Last night’s living-room discussion raised an interesting issue that deserves more elucidation and discussion here on the blog. The question is: how do you measure what it looks like to be a follower of Jesus?

Many churches choose to measure the boundary markers. The language is dichotomous: believer/unbeliever, member/non-member, in/out. And the boundary markers tend to be things that are external and easy to measure: behavior, attendance, signing off on a particular creed, dressing a certain way, doing the things that the “in” people do. If you do these things, you’re considered a “member” or insider. If you don’t do them, you’re an outsider.

Now certainly there are elements of truth in this model. We cannot entirely lose the language of believer/unbeliever, because Jesus makes it clear that those categories matter. But the problems with this model are obvious: externals become the main thing, rather than true heart transformation.

Instead of focusing on the boundaries, we want to put the focus on the center. What does it look like to passionately follow Jesus? Is your life reflecting the transformation that comes from His Spirit? Do you love people like He did? Are you living in light of the gospel more this week than last week? Is God more primary in your life today than yesterday? Is Christ everything to you?

When our focus is on the center, the boundaries become fuzzier. Some people will start to follow Jesus, and it won’t be totally clear when they “crossed the boundary.” Others will take longer to break patterns of sin in their life, but will truly be experiencing the knowledge of the grace of God in their souls. But the center is the main thing. The boundaries are peripheral.

This also means that for those of us on the preparation team, the bar is higher. Because “membership” in Coram Deo (whatever that comes to mean) isn’t about signing off on a doctrinal statement or taking a membership class or reciting the Apostles’ Creed while standing on one leg. It’s about whether there is evidence in your life that Christ is the center, and that the values of Coram Deo are your values. That’s both more subjective and more reliable than checking the boundary markers. Because you can fake the external stuff; but the heart has a way of showing itself.

To quote Jesus, “Out of the overflow of the heart the mouth speaks.” “These people honor me with their lips, but their hearts are far from me.” “Make the tree good, and its fruit will be good; make the tree bad, and its fruit will be bad.” The reason Jesus was so bothersome to the Pharisees is that he had a centered-set view of the kingdom of God. The Pharisees were busy marking the boundaries; Jesus was busy dealing with people’s hearts. That’s what we want to do, too.

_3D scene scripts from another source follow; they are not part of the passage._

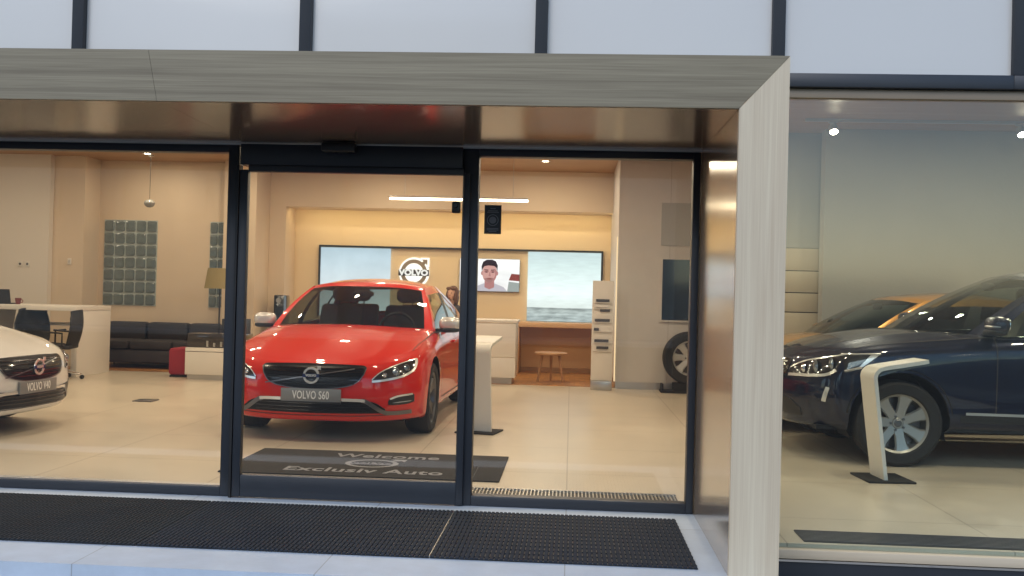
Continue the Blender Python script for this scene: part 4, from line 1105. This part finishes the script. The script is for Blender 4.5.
# desk
t = thing('high_desk', 'long white desk with a broad end panel behind the white car', 'desk', (-6.95, 13.32, 0))
bx('top', (-3.2, 0, 0, 1.0, .93, 1.0), M['white'], t, .004)
bx('end_panel', (-.09, 0, .01, .99, 0, .928), M['white'], t, .004)
m = MB(); m.prism([(-1.60, .928), (-1.25, .928), (-1.38, 0), (-1.5, 0)], .1, .6, 'y'); m.build('support', M['white'], t, smooth=False)
bx('shelf', (-1.22, -.10, .5, .95, .70, .735), M['white'], t, .003)
for i, (x, lab) in enumerate(((-7.22, 'tall pale bottle on the desk shelf nearest the end panel'), (-7.38, 'short dark topped bottle left on the desk shelf'))):
    t = thing('bottle', lab, 'bottle', (x, 14.0, .735), 0, 'bottles under the white desk')
    h = .20 if i == 0 else .15
    MB().lathe([(0, 0), (.035, 0), (.037, h*.5), (.018, h*.75), (.014, h)], 16).build('glass_body', M['bottle'], t)
    MB().lathe([(.016, h), (.016, h+.03), (0, h+.03)], 12).build('cap', M['black' if i else 'white_plain'], t)
t = thing('laptop', 'dark laptop open on the long white desk', 'laptop', (-8.25, 13.7, 1.0))
bx('base', (-.16, .16, -.11, .11, .0, .018), M['black'], t, .003)
m = MB(); m.box(-.16, .16, -.006, .006, 0, .2); o = m.build('lid', M['black'], t); o.location = (0, -.115, .018); o.rotation_euler = (R(12), 0, 0)
t = thing('cup', 'small dark red cup beside the laptop on the long desk', 'cup', (-8.0, 13.62, 1.0))
MB().lathe([(0, 0), (.03, 0), (.045, .09), (.04, .09), (.028, .01), (0, .01)], 18).build('bowl', M['red_print'], t)
MB().tube([(.042, 0, .07), (.07, 0, .06), (.068, 0, .03), (.036, 0, .025)], .006, 6).build('handle', M['red_print'], t)
def chair(label, loc, rz):
    t = thing('office_chair', label, 'chair', loc, rz, 'office chairs at the white desk')
    m = MB(); G = []
    for k in range(13):
        v = k/12; z = .47+.46*v; dep = .22+.06*math.sin(v*2.2); hw = .20+.05*math.sin(math.pi*min(1, v*1.1))**.8
        G.append([(hw*u, dep-.09*u*u, z+.02*(1-u*u)*(v > .9)) for u in np.linspace(-1, 1, 13)])
    m.grid(G); m.grid([[(x, y+.02, z) for x, y, z in row] for row in G]); m.build('backrest', M['mesh_fabric'], t)
    loop = [G[k][0] for k in range(13)]+[G[12][j] for j in range(1, 13)]+[G[k][12] for k in range(11, -1, -1)]+[G[0][j] for j in range(11, -1, -1)]
    MB().tube([(x, y+.01, z) for x, y, z in loop], .014, 8).build('back_frame', M['black'], t)
    bx('seat', (-.24, .24, -.26, .20, .42, .475), M['mesh_fabric'], t, .02)
    MB().tube([(0, 0, .42), (0, 0, .09)], .026, 10).build('column', M['chrome'], t)
    for s in (-1, 1): MB().tube([(s*.24, .1, .44), (s*.29, .1, .46), (s*.29, .1, .64), (s*.29, -.15, .66)], .014, 8).build('armrest', M['black'], t)
    for k in range(5):
        a = 2*math.pi*k/5+.4
        lg = MB().tube([(0, 0, .12), (math.cos(a)*.15, math.sin(a)*.15, .10), (math.cos(a)*.30, math.sin(a)*.30, .065)], [.022, .018, .013], 8).build('leg', M['chrome'], t)
        MB().lathe([(0, -.014), (.03, -.014), (.03, .014), (0, .014)], 14, 'x', (math.cos(a)*.30, math.sin(a)*.30, .030)).build('caster', M['black'], lg)
    return t
chair('black mesh office chair nearest the end panel of the white desk', (-7.02, 12.98, 0), R(-75))
chair('black mesh office chair partly behind the white car bonnet', (-7.45, 13.25, 0), R(60))
chair('black mesh office chair farthest along the desk behind the bonnet', (-8.0, 13.1, 0), R(150))
for x, z, lab in ((-8.92, 1.62, 'left white wall socket of the pair on the white wall'), (-8.80, 1.62, 'right white wall socket of the pair on the white wall')):
    t = thing('wall_socket', lab, 'socket', (x, 15.218, z), 0, 'sockets on the white wall'); bx('cover', (-.035, .035, -.012, 0, -.045, .045), M['white_plain'], t, .003); MB().lathe([(0, -.014), (.018, -.014), (.02, -.012)], 14, 'y').build('plug_hole', M['groove'], t)
t = thing('wall_switch', 'small switch on the beige partition above the desk', 'switch', (-8.16, 15.338, 1.68)); bx('cover', (-.03, .03, -.02, 0, -.05, .05), M['white'], t, .004); bx('rocker', (-.012, .012, -.026, -.02, -.02, .02), M['steel'], t)

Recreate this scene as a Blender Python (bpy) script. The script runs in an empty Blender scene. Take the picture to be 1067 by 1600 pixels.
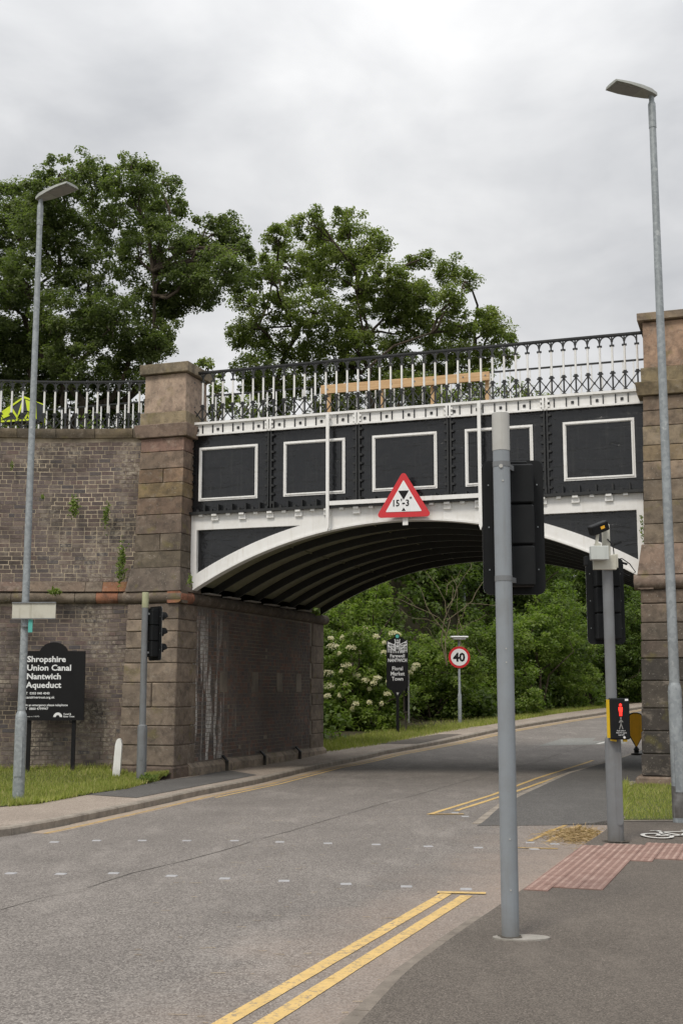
import bpy, bmesh, math, random
import numpy as np
from math import radians as R, sin, cos, pi, sqrt
from mathutils import Vector, Matrix
random.seed(7); rng = np.random.default_rng(7)
SC = bpy.context.scene; C = SC.collection
# ------------------------------------------------------------------ camera, sky, sun
F_, TH, H0 = 1908.0, math.atan(280/1908.0), 1.57
cam = bpy.data.objects.new('camera', bpy.data.cameras.new('camera')); C.objects.link(cam); SC.camera = cam
cam.location = (0, 0, H0); cam.rotation_euler = (pi/2 + TH, 0, 0)
cam.data.sensor_fit = 'VERTICAL'; cam.data.sensor_height = 36; cam.data.lens = 36*F_/1600
cam.data.clip_end = 3000; cam.data.clip_start = .05
SC.view_settings.view_transform = 'Standard'; SC.view_settings.look = 'None'
SC.view_settings.gamma = 1; SC.view_settings.exposure = 0.38
SUN_EL, SUN_AZ = 52, 208          # azimuth, clockwise from +Y
W = bpy.data.worlds.new('World'); SC.world = W; W.use_nodes = True
nt = W.node_tree; nt.nodes.clear(); N_ = nt.nodes.new; L_ = nt.links.new
out = N_('ShaderNodeOutputWorld'); bg = N_('ShaderNodeBackground'); L_(bg.outputs[0], out.inputs[0])
sky = N_('ShaderNodeTexSky'); sky.sky_type = 'NISHITA'; sky.sun_disc = False
sky.sun_elevation = R(SUN_EL); sky.sun_rotation = R(SUN_AZ)
def wmath(op, a, b=None, c=None):
    n = N_('ShaderNodeMath'); n.operation = op
    for i, v in enumerate((a, b, c)):
        if v is None: continue
        if isinstance(v, (int, float)): n.inputs[i].default_value = v
        else: L_(v, n.inputs[i])
    return n.outputs[0]
tc = N_('ShaderNodeTexCoord'); sx = N_('ShaderNodeSeparateXYZ'); L_(tc.outputs['Generated'], sx.inputs[0])
zz = wmath('MAXIMUM', sx.outputs[2], 0.0); den = wmath('ADD', zz, .22)
cx = N_('ShaderNodeCombineXYZ'); L_(wmath('DIVIDE', sx.outputs[0], den), cx.inputs[0]); L_(wmath('DIVIDE', sx.outputs[1], den), cx.inputs[1])
def wnoise(scale, detail, off, dist=.4):
    mp = N_('ShaderNodeMapping'); mp.inputs['Location'].default_value = off; L_(cx.outputs[0], mp.inputs[0])
    n = N_('ShaderNodeTexNoise'); n.inputs['Scale'].default_value = scale; n.inputs['Detail'].default_value = detail
    n.inputs['Distortion'].default_value = dist; n.inputs['Roughness'].default_value = .52; L_(mp.outputs[0], n.inputs[0]); return n.outputs[0]
cn = wmath('ADD', wmath('MULTIPLY', wnoise(1.15, 6, (3.1, 1.7, 0)), .62), wmath('MULTIPLY', wnoise(3.2, 7, (1.3, 7.7, 0)), .38))
rp = N_('ShaderNodeValToRGB'); L_(cn, rp.inputs[0]); e = rp.color_ramp.elements
e[0].position = .37; e[0].color = (.455, .465, .485, 1); e[1].position = .62; e[1].color = (.79, .79, .79, 1)
m_ = rp.color_ramp.elements.new(.5); m_.color = (.63, .635, .645, 1)
grad = wmath('ADD', wmath('MULTIPLY', wmath('MULTIPLY', zz, zz), 1.25), .75)        # overcast sky: brighter towards the zenith
vm = N_('ShaderNodeVectorMath'); vm.operation = 'SCALE'; L_(rp.outputs[0], vm.inputs[0]); L_(grad, vm.inputs['Scale'])
hz = N_('ShaderNodeMixRGB'); hz.inputs[2].default_value = (.71, .705, .70, 1); L_(vm.outputs[0], hz.inputs[1])
L_(wmath('MULTIPLY', wmath('POWER', wmath('SUBTRACT', 1.0, zz), 7.0), .8), hz.inputs[0])
ns = N_('ShaderNodeVectorMath'); ns.operation = 'SCALE'; L_(sky.outputs[0], ns.inputs[0]); ns.inputs['Scale'].default_value = .08
mx = N_('ShaderNodeMixRGB'); mx.inputs[0].default_value = .96; L_(ns.outputs[0], mx.inputs[1]); L_(hz.outputs[0], mx.inputs[2])
L_(mx.outputs[0], bg.inputs[0]); bg.inputs[1].default_value = 1.0
sun = bpy.data.objects.new('sun', bpy.data.lights.new('sun', 'SUN')); C.objects.link(sun)
sun.data.energy = 1.5; sun.data.angle = R(14); sun.data.color = (1, .93, .82)
sd = Vector((sin(R(SUN_AZ))*cos(R(SUN_EL)), cos(R(SUN_AZ))*cos(R(SUN_EL)), sin(R(SUN_EL))))
sun.rotation_euler = sd.to_track_quat('Z', 'Y').to_euler()
# ------------------------------------------------------------------ measured viewing rays -> world points
c_, s_ = cos(TH), sin(TH)
def sm(t, a, b):
    t = min(1, max(0, (t-a)/(b-a))); return t*t*(3-2*t)
def G(X, Y):                                       # height of the footways; the road lies .1 lower
    r = .04*(Y-28) - .08*(1-math.exp(-(Y-28)/2)) if Y > 28 else 0
    if Y > 70: r = .04*42 + .01*(Y-70)
    return .011*max(-8, min(8, X))*sm(Y, 10, 20) + r
def at(x, y, Y):
    u = (x-533.5)/F_; v = (800-y)/F_; d = c_-v*s_
    return Vector((u*Y/d, Y, H0+(s_+v*c_)*Y/d))
P0 = Vector((-2.944, 23.8, 0)); DV = Vector((.9459, -.3243, 0)); NV = Vector((.3243, .9459, 0)); ROT = math.atan2(-.3243, .9459)
def LW(s, n, z=0): return P0+DV*s+NV*n+Vector((0, 0, z))
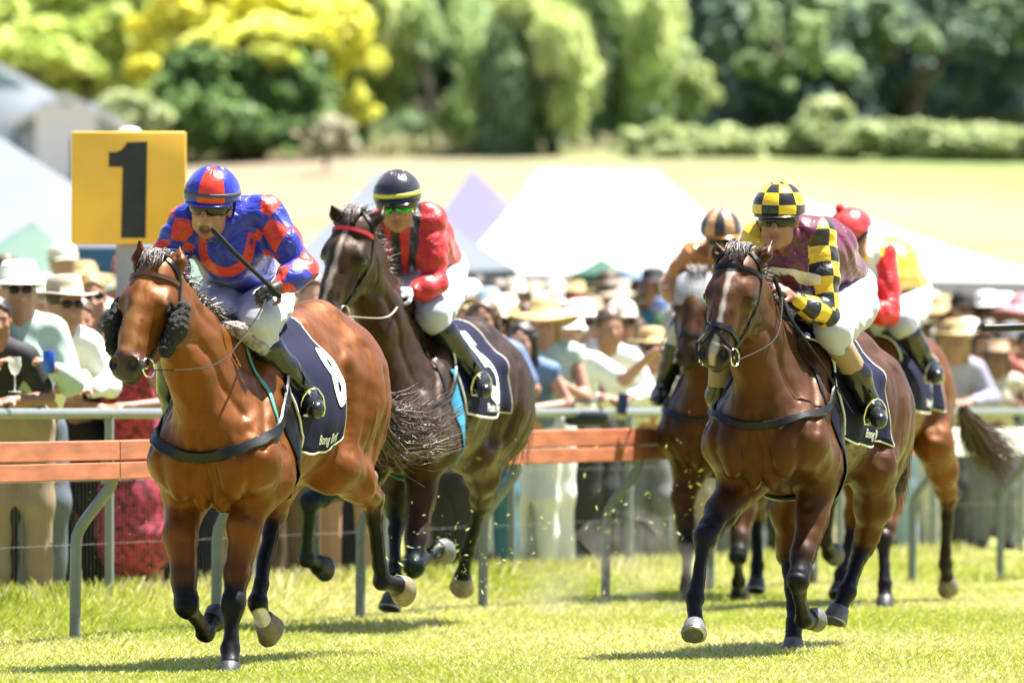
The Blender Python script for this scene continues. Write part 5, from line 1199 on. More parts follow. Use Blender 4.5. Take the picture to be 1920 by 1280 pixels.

My friend Will is just putting the finishing touches to a book he was asked to write. He is a campus minister, and his book is about the concept of missional community. He felt the need to include a chapter about church, and about how church is supposed to be a missional community. Problem: Will hasn’t really experienced missional community at his church. It’s one of his major frustrations. So, knowing that I’d been spending the last year pouring over how to create a missional church, he asked me to write that chapter for him.

I finished the chapter last week while I was in Orlando. It was great fun. I told lots of stories about you guys – the Coram Deo community – because they illustrated what I was writing about. I also took pains to distance myself from people who are bitter and negative about church. Here’s an excerpt:

A lot of the people I know are pretty bothered by the way we do church, and by the lameness of the Christian subculture. The thing is, not many people are doing anything about it. There is a whole movement of Christians who are bitter about church, and so they sit around and write books about how church sucks, and how modernism sucks, and how everything before last year sucks. They glibly deconstruct the church, leaving nothing constructive in their wake.

It’s appropriate at this point in our journey that we pause and caution ourselves against this tendency. I LOVE deconstruction. I think it’s a valuable tool for teaching. I enjoy cutting out from under people the very foundation they stand on, leaving them groundless and conflicted. Frustrated people learn stuff. So if I can raise enough tension in your mind, you’ll crave an answer! That’s what good teachers do.

And in the process of planting a church, it’s necessary to deconstruct. It’s necessary to talk about where the Church in America is failing. It’s necessary to talk about the false ideas we’ve absorbed; ideas that have more to do with American individualism than with the Bible. But this sort of deconstruction will naturally create tension in us. So how do we keep from becoming a bunch of people who sit around and talk badly about Christ’s bride? How do we keep from being negative and cynical and bitter?

The answer is: we don’t stop there. Deconstruction is good… as long as it’s followed by construction. The problem with the bitter people I mentioned above is that they are content to deconstruct and that’s all. No construction. No proposing an alternative. No recognizing the good, even in failed models of church. Let’s not be “that guy.”

Let’s be people who value the good in everything, who keep a godly and generous spirit, who honor those who have gone before. Let’s recognize the Holy Spirit’s work in shepherding his imperfect church down through the ages. Let’s boldly propose an alternative model of church that answers the questions we’re raising. And let’s keep ourselves humble by reminding ourselves that in 10 or 20 or 50 or 100 years, someone will be using Coram Deo as a model of what not to do. Freeing, isn’t it?